_What you need to do_. Output the material word for word. Leave each picture out.

+++ Data block +++

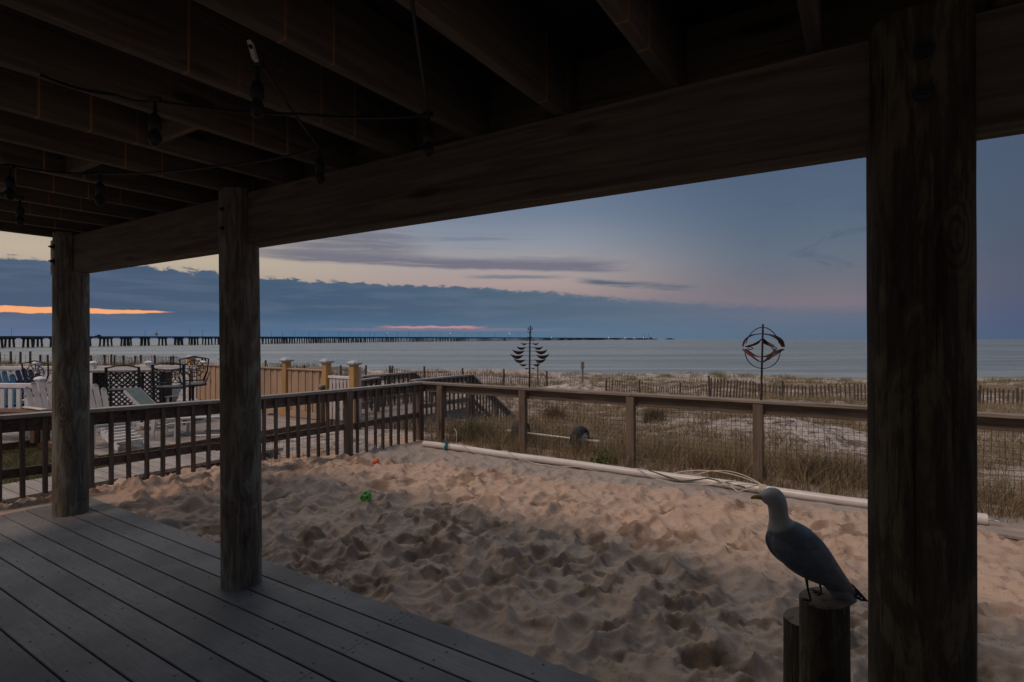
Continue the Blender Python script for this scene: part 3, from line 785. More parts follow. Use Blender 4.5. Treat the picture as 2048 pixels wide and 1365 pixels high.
# ------------------------------------------------------------------ long pipe on the sand with ropes
PV = 6.56; PR = .047
pz = -.095 + PR
pb = (-5.83, PV, pz)
pipe = uvthing('pvc_pipe', 'long white pvc pipe lying on the sand along the mesh railing', 'pipe', pb)
mb = MB(); mb.tube([(-5.83+6.78*i/24, PV+.012*math.sin(i*.55), pz+.004*math.sin(i*.9)) for i in range(25)], PR, 20); mb.build('pipe_body', M['pipe'], pipe, pb, True)
mb = MB(); mb.lathe([(PR+.006, .80), (PR+.006, .955), (.03, .962)], (0, PV, pz), 20, 'x'); mb.build('end_cap', M['pipe'], pipe, pb, True)
mb = MB(); mb.tube([(.955, PV, pz), (1.0, PV, pz+.01), (1.03, PV+.02, pz+.012), (1.06, PV, pz+.01), (1.03, PV-.02, pz), (1.0, PV, pz+.004)], .007, 6); mb.build('eye_bolt', M['galv'], pipe, pb, True)
mb = MB()
for dz_ in (-.012, .0, .014):
    mb.tube([(-5.36+dz_+.006*math.sin(a), PV+(PR+.006)*math.cos(a), pz+(PR+.006)*math.sin(a)) for a in [2*math.pi*i/14 for i in range(14)]], .008, 5, closed=True)
mb.tube([(-5.36, PV-.03, pz+PR), (-5.40, PV-.05, pz+PR+.045), (-5.44, PV-.03, pz+PR+.01)], .008, 5)
mb.tube([(-5.36, PV-.03, pz+PR), (-5.31, PV-.06, pz+PR+.04), (-5.29, PV-.075, pz+.0)], .008, 5)
mb.tube([(-5.36, PV-.04, pz+PR-.01), (-5.35, PV-.08, pz), (-5.33, PV-.10, pz-.03)], .007, 5)
tag(put_uv(mb.build('strap', M['teal'], None, (-5.36, PV, pz), True), (-5.36, PV, pz)), 'teal strap knotted around the left end of the pipe', 'strap')
def spiral(a, b, turns, r, ph=0, n=46, drop=0):
    P = []
    for i in range(n+1):
        t = i/n; an = ph + turns*2*math.pi*t
        P.append((a+(b-a)*t, PV+math.cos(an)*(PR+r), pz+max(math.sin(an), -.8)*(PR+r)))
    return P
mb = MB(); mb.tube(spiral(-5.2, -3.95, 1.6, .006, .5), .005, 5)
mb.tube([(-3.95, PV-.06, -.07), (-3.7, PV-.16, -.078), (-3.4, PV-.14, -.078), (-3.1, PV-.05, -.06)], .005, 5)
mb.tube(spiral(-3.1, -2.1, .4, .006, 3.6), .005, 5)
mb.tube([(-2.35, PV-.02, pz+PR+.005), (-2.1, PV-.13, -.05), (-1.85, PV-.16, -.075), (-1.5, PV-.06, -.06), (-1.2, PV-.02, pz+PR+.02)], .005, 5)
rb = (-3.4, PV, pz)
tag(put_uv(mb.build('rope', M['rope'], None, rb, True), rb), 'cream rope wound along the white pipe and trailing on sand', 'rope')
mb = MB()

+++

_Finished answer_.
Continue the Blender Python script for this scene: part 3, from line 785. More parts follow. Use Blender 4.5. Treat the picture as 2048 pixels wide and 1365 pixels high.
# ------------------------------------------------------------------ long pipe on the sand with ropes
PV = 6.56; PR = .047
pz = -.095 + PR
pb = (-5.83, PV, pz)
pipe = uvthing('pvc_pipe', 'long white pvc pipe lying on the sand along the mesh railing', 'pipe', pb)
mb = MB(); mb.tube([(-5.83+6.78*i/24, PV+.012*math.sin(i*.55), pz+.004*math.sin(i*.9)) for i in range(25)], PR, 20); mb.build('pipe_body', M['pipe'], pipe, pb, True)
mb = MB(); mb.lathe([(PR+.006, .80), (PR+.006, .955), (.03, .962)], (0, PV, pz), 20, 'x'); mb.build('end_cap', M['pipe'], pipe, pb, True)
mb = MB(); mb.tube([(.955, PV, pz), (1.0, PV, pz+.01), (1.03, PV+.02, pz+.012), (1.06, PV, pz+.01), (1.03, PV-.02, pz), (1.0, PV, pz+.004)], .007, 6); mb.build('eye_bolt', M['galv'], pipe, pb, True)
mb = MB()
for dz_ in (-.012, .0, .014):
    mb.tube([(-5.36+dz_+.006*math.sin(a), PV+(PR+.006)*math.cos(a), pz+(PR+.006)*math.sin(a)) for a in [2*math.pi*i/14 for i in range(14)]], .008, 5, closed=True)
mb.tube([(-5.36, PV-.03, pz+PR), (-5.40, PV-.05, pz+PR+.045), (-5.44, PV-.03, pz+PR+.01)], .008, 5)
mb.tube([(-5.36, PV-.03, pz+PR), (-5.31, PV-.06, pz+PR+.04), (-5.29, PV-.075, pz+.0)], .008, 5)
mb.tube([(-5.36, PV-.04, pz+PR-.01), (-5.35, PV-.08, pz), (-5.33, PV-.10, pz-.03)], .007, 5)
tag(put_uv(mb.build('strap', M['teal'], None, (-5.36, PV, pz), True), (-5.36, PV, pz)), 'teal strap knotted around the left end of the pipe', 'strap')
def spiral(a, b, turns, r, ph=0, n=46, drop=0):
    P = []
    for i in range(n+1):
        t = i/n; an = ph + turns*2*math.pi*t
        P.append((a+(b-a)*t, PV+math.cos(an)*(PR+r), pz+max(math.sin(an), -.8)*(PR+r)))
    return P
mb = MB(); mb.tube(spiral(-5.2, -3.95, 1.6, .006, .5), .005, 5)
mb.tube([(-3.95, PV-.06, -.07), (-3.7, PV-.16, -.078), (-3.4, PV-.14, -.078), (-3.1, PV-.05, -.06)], .005, 5)
mb.tube(spiral(-3.1, -2.1, .4, .006, 3.6), .005, 5)
mb.tube([(-2.35, PV-.02, pz+PR+.005), (-2.1, PV-.13, -.05), (-1.85, PV-.16, -.075), (-1.5, PV-.06, -.06), (-1.2, PV-.02, pz+PR+.02)], .005, 5)
rb = (-3.4, PV, pz)
tag(put_uv(mb.build('rope', M['rope'], None, rb, True), rb), 'cream rope wound along the white pipe and trailing on sand', 'rope')
mb = MB()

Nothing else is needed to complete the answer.